When stringers are present, we make the assumption that the stringers carry all the bending load.
- Thus, \({\sigma_{zz}}\) is zero in web and non-zero in the stringers. Thus, in the web: \[{\frac{\partial q}{\partial s}} = 0\] and we conclude that the shear flow is approximately constant in these web segments. \[q = \mathrm{constant}\]
The change in shear flow that occurs over a stringer section can be determined by examining the integral. \[\begin{align} \int_0^s x t(s) ds =& \; \displaystyle \sum_{k=1}^i x_k A_k = Q_{xi}\\ \int_0^s y t(s) ds =& \; \displaystyle \sum_{k=1}^i y_k A_k = Q_{yi}\\ \end{align}\] where \(A_k\) is the area of stringer section \(k\), \(x_k\) and \(y_k\) are the distances from the centroid of the area.
Thus, we have “step changes” in the shear flow at each stringer.
10.8.1 Example
Consider:
Stinger-Web section @Sun2006
Assume:
- \(A_4=A_1\), \(A_3=A_2\)
The shear flow, \(q_i\) produced by a vertical shear force \(S_y\) is: \[q_i=\frac{-S_y Q_i}{I_z}\] where \[Q_i = \displaystyle \sum_{k=1}^i y_k A_k\]

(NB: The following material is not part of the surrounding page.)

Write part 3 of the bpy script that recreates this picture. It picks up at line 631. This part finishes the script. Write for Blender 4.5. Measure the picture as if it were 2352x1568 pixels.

\[I_{xx} = 2 h^2 (A_1 + A_2)\] and \(y_k\) is the vertical position of the stringer \(A_k\).
for \(q_1\): \[Q_1 = A_1 h\]
Thus: \[\begin{align} q_1 = - \frac{S_y A_1 h}{2 h^2 (A_1+A_2)} \\ q_1 = - \frac{S_y A_1}{2 h (A_1+A_2)} \end{align}\]
Similarly: \[\begin{align} q_2 =& \, - \frac{S_y h (A_1 +A_2)}{2 h^2 (A_1+A_2)} \\ =& \, - \frac{S_y}{2 h} \\ q_3 =& \, - \frac{S_y h (A_1 + A_2 - A_2) }{2 h^2 (A_1+A_2)} \\ =& \, - \frac{S_y A_1}{2 h (A_1+A_2)} \\ \end{align}\] Note, the direction of shear flow is opposite that shown in the figure.
We could sanity check the compute shear flows sum to the applied shear force resultants.